- [Given exercise]: Leave out the pictures and retype only the lines from the opening line to the line that holds "SC.camera = cam", both ends included.

- [Supplied information]:
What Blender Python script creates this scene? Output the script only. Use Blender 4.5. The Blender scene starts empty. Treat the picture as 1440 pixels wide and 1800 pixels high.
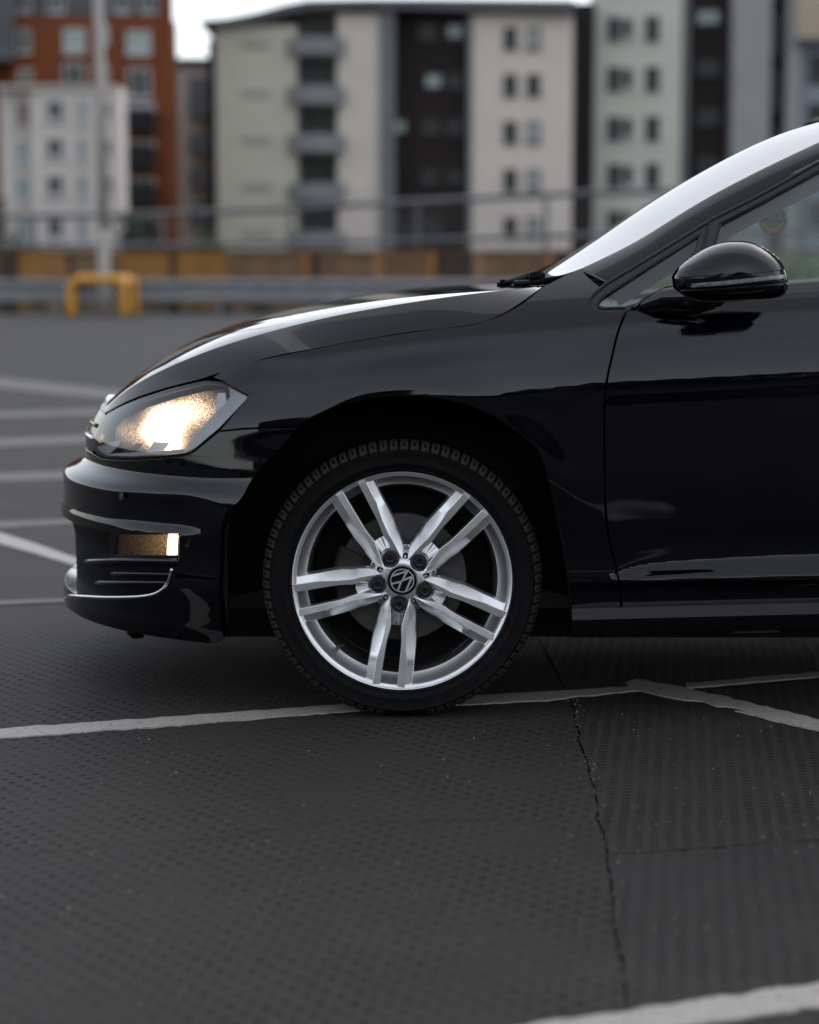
import bpy, bmesh, math, random
import numpy as np
from mathutils import Vector, Matrix
from mathutils.geometry import delaunay_2d_cdt
rng = random.Random(7)
nrs = np.random.RandomState(3)
SC = bpy.context.scene
COL = SC.collection

# ------------------------------------------------------------------ camera, sky, sun, exposure
FPX, PITCH, CY, CZ = 3500.0, math.atan(415/3500), -4.437, 0.995   # focal length in px of the 1440x1800 photo
cam_d = bpy.data.cameras.new('camera'); cam = bpy.data.objects.new('camera', cam_d); COL.objects.link(cam)
cam.location = (0, CY, CZ); cam.rotation_euler = (math.pi/2 - PITCH, 0, 0)
cam_d.sensor_fit = 'VERTICAL'; cam_d.sensor_height = 36; cam_d.lens = 36*FPX/1800
cam_d.clip_start = 0.05; cam_d.clip_end = 2000
cam_d.dof.use_dof = True; cam_d.dof.focus_distance = 4.42; cam_d.dof.aperture_fstop = 2.1
cam_d.dof.aperture_blades = 0
SC.camera = cam

SUN_EL, SUN_ROT = math.radians(36), math.radians(40)             # sun behind bright cloud, beyond the flats
w = bpy.data.worlds.new('World'); SC.world = w; w.use_nodes = True
wn, wl = w.node_tree.nodes, w.node_tree.links
sky = wn.new('ShaderNodeTexSky'); sky.sky_type = 'NISHITA'; sky.sun_disc = False
sky.sun_elevation = SUN_EL; sky.sun_rotation = SUN_ROT
sky.air_density = 1.0; sky.dust_density = 1.0; sky.ozone_density = 1.0
hs = wn.new('ShaderNodeHueSaturation'); hs.inputs['Saturation'].default_value = 0.56
bg = wn['Background']; bg.inputs['Strength'].default_value = 0.10
veil = wn.new('ShaderNodeMix'); veil.data_type = 'RGBA'; veil.blend_type = 'ADD'; veil.inputs[0].default_value = 1   # even cloud veil over the clear sky
veil.inputs[7].default_value = (2.15, 2.12, 2.14, 1)
wl.new(sky.outputs[0], hs.inputs['Color']); wl.new(hs.outputs[0], veil.inputs[6]); wl.new(veil.outputs[2], bg.inputs['Color'])
sun_d = bpy.data.lights.new('sun', 'SUN'); sun_d.energy = 0.5; sun_d.angle = math.radians(110); sun_d.color = (1, .96, .9)
sun = bpy.data.objects.new('sun', sun_d); COL.objects.link(sun)
sd = Vector((math.sin(SUN_ROT)*math.cos(SUN_EL), math.cos(SUN_ROT)*math.cos(SUN_EL), math.sin(SUN_EL)))
sun.rotation_euler = sd.to_track_quat('Z', 'Y').to_euler(); sun.location = (0, 0, 60)
SC.view_settings.view_transform = 'Standard'; SC.view_settings.look = 'None'
SC.view_settings.exposure = 0.80; SC.view_settings.gamma = 1.0; SC.view_settings.use_curve_mapping = False
SC.cycles.use_denoising = True; SC.cycles.max_bounces = 8; SC.cycles.transparent_max_bounces = 16
SC.cycles.caustics_reflective = False; SC.cycles.caustics_refractive = False
SC.cycles.sample_clamp_indirect = 8

# ------------------------------------------------------------------ pixels <-> places
cp, sp_ = math.cos(PITCH), math.sin(PITCH)
def project(P):
    P = np.asarray(P, float); x = P[..., 0]; y = P[..., 1]-CY; z = P[..., 2]-CZ
    d = y*cp - z*sp_; h = y*sp_ + z*cp
    return 720 + FPX*x/d, 900 - FPX*h/d
def ray(u, v):
    a = (u-720)/FPX; b = (900-v)/FPX
    return a, cp + b*sp_, -sp_ + b*cp
def at(u, v, y):                                                   # point on the upright plane at depth y
    a, b, c = ray(u, v); t = (y-CY)/b
    return np.array([a*t, y, CZ + c*t])
def onground(u, v, z=0.0):
    a, b, c = ray(u, v); t = (z-CZ)/c
    return np.array([a*t, CY+b*t, z])

def pchip(xs, ys):
    xs = np.asarray(xs, float); ys = np.asarray(ys, float); o = np.argsort(xs); xs = xs[o]; ys = ys[o]
    h = np.diff(xs); d = np.diff(ys)/h; m = np.zeros_like(xs)
    for i in range(1, len(xs)-1):
        if d[i-1]*d[i] > 0:
            w1 = 2*h[i]+h[i-1]; w2 = h[i]+2*h[i-1]; m[i] = (w1+w2)/(w1/d[i-1]+w2/d[i])
    m[0] = d[0]; m[-1] = d[-1]
    def f(x):
        x = np.asarray(x, float); i = np.clip(np.searchsorted(xs, x)-1, 0, len(xs)-2)
        t = (x-xs[i])/h[i]; tc = np.clip(t, 0, 1)
        y = ((1+2*tc)*(1-tc)**2)*ys[i] + tc*(1-tc)**2*h[i]*m[i] + tc*tc*(3-2*tc)*ys[i+1] + tc*tc*(tc-1)*h[i]*m[i+1]
        return y + np.where(t < 0, (x-xs[0])*m[0], 0) + np.where(t > 1, (x-xs[-1])*m[-1], 0)
    return f
def cspline(ts, P):                                                # natural cubic through rows of P
    ts = np.asarray(ts, float); P = np.asarray(P, float); n = len(ts); h = np.diff(ts)
    A = np.eye(n); B = np.zeros_like(P)
    for i in range(1, n-1):
        A[i, i-1] = h[i-1]; A[i, i] = 2*(h[i-1]+h[i]); A[i, i+1] = h[i]
        B[i] = 6*((P[i+1]-P[i])/h[i]-(P[i]-P[i-1])/h[i-1])
    M = np.linalg.solve(A, B)
    def f(t):
        t = np.asarray(t, float); i = np.clip(np.searchsorted(ts, t)-1, 0, n-2)
        a = (ts[i+1]-t)/h[i]; b = (t-ts[i])/h[i]
        a = a[..., None]; b = b[..., None]; hh = (h[i]**2/6)[..., None]
        return a*P[i]+b*P[i+1]+((a**3-a)*M[i]+(b**3-b)*M[i+1])*hh
    return f
def sstep(a, b, x):
    t = np.clip((np.asarray(x, float)-a)/(b-a), 0, 1); return t*t*(3-2*t)

# ------------------------------------------------------------------ materials
class NT:
    def __init__(s, name):
        s.m = bpy.data.materials.new(name); s.m.use_nodes = True
        s.n = s.m.node_tree.nodes; s.l = s.m.node_tree.links; s.b = s.n['Principled BSDF']
    def new(s, t, **k):
        n = s.n.new(t)
        for a, v in k.items(): setattr(n, a, v)
        return n
    def link(s, a, b): s.l.new(a, b)
    def math(s, op, a, b=None, c=None):
        n = s.new('ShaderNodeMath', operation=op)
        for i, q in enumerate((a, b, c)):
            if q is None: continue
            if isinstance(q, (int, float)): n.inputs[i].default_value = q
            else: s.link(q, n.inputs[i])
        return n.outputs[0]
    def noise(s, scale, detail=4, rough=.6, vec=None, dist=0):
        n = s.new('ShaderNodeTexNoise'); n.inputs['Scale'].default_value = scale; n.inputs['Detail'].default_value = detail
        n.inputs['Roughness'].default_value = rough; n.inputs['Distortion'].default_value = dist
        if vec is not None: s.link(vec, n.inputs['Vector'])
        return n.outputs['Fac']
    def ramp(s, fac, a, b):
        n = s.new('ShaderNodeMapRange'); n.inputs['From Min'].default_value = a; n.inputs['From Max'].default_value = b
        n.clamp = True; s.link(fac, n.inputs['Value']); return n.outputs[0]
    def mix(s, fac, a, b):
        n = s.new('ShaderNodeMix', data_type='RGBA')
        for q, i in ((fac, 0), (a, 6), (b, 7)):
            if isinstance(q, (int, float)): n.inputs[i].default_value = q
            elif isinstance(q, tuple): n.inputs[i].default_value = (*q[:3], 1)
            else: s.link(q, n.inputs[i])
        return n.outputs[2]
    def bump(s, h, dist, strength=1.0):
        n = s.new('ShaderNodeBump'); n.inputs['Distance'].default_value = dist; n.inputs['Strength'].default_value = strength
        s.link(h, n.inputs['Height']); s.link(n.outputs[0], s.b.inputs['Normal']); return n
    def pos(s): return s.new('ShaderNodeNewGeometry').outputs['Position']
    def obj(s): return s.new('ShaderNodeTexCoord').outputs['Object']
    def set(s, **k):
        for a, v in k.items():
            i = s.b.inputs[a.replace('_', ' ')]
            if isinstance(v, tuple): i.default_value = (*v[:3], 1)
            elif isinstance(v, (int, float)): i.default_value = v
            else: s.link(v, i)
        return s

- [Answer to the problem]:
What Blender Python script creates this scene? Output the script only. Use Blender 4.5. The Blender scene starts empty. Treat the picture as 1440 pixels wide and 1800 pixels high.
import bpy, bmesh, math, random
import numpy as np
from mathutils import Vector, Matrix
from mathutils.geometry import delaunay_2d_cdt
rng = random.Random(7)
nrs = np.random.RandomState(3)
SC = bpy.context.scene
COL = SC.collection

# ------------------------------------------------------------------ camera, sky, sun, exposure
FPX, PITCH, CY, CZ = 3500.0, math.atan(415/3500), -4.437, 0.995   # focal length in px of the 1440x1800 photo
cam_d = bpy.data.cameras.new('camera'); cam = bpy.data.objects.new('camera', cam_d); COL.objects.link(cam)
cam.location = (0, CY, CZ); cam.rotation_euler = (math.pi/2 - PITCH, 0, 0)
cam_d.sensor_fit = 'VERTICAL'; cam_d.sensor_height = 36; cam_d.lens = 36*FPX/1800
cam_d.clip_start = 0.05; cam_d.clip_end = 2000
cam_d.dof.use_dof = True; cam_d.dof.focus_distance = 4.42; cam_d.dof.aperture_fstop = 2.1
cam_d.dof.aperture_blades = 0
SC.camera = cam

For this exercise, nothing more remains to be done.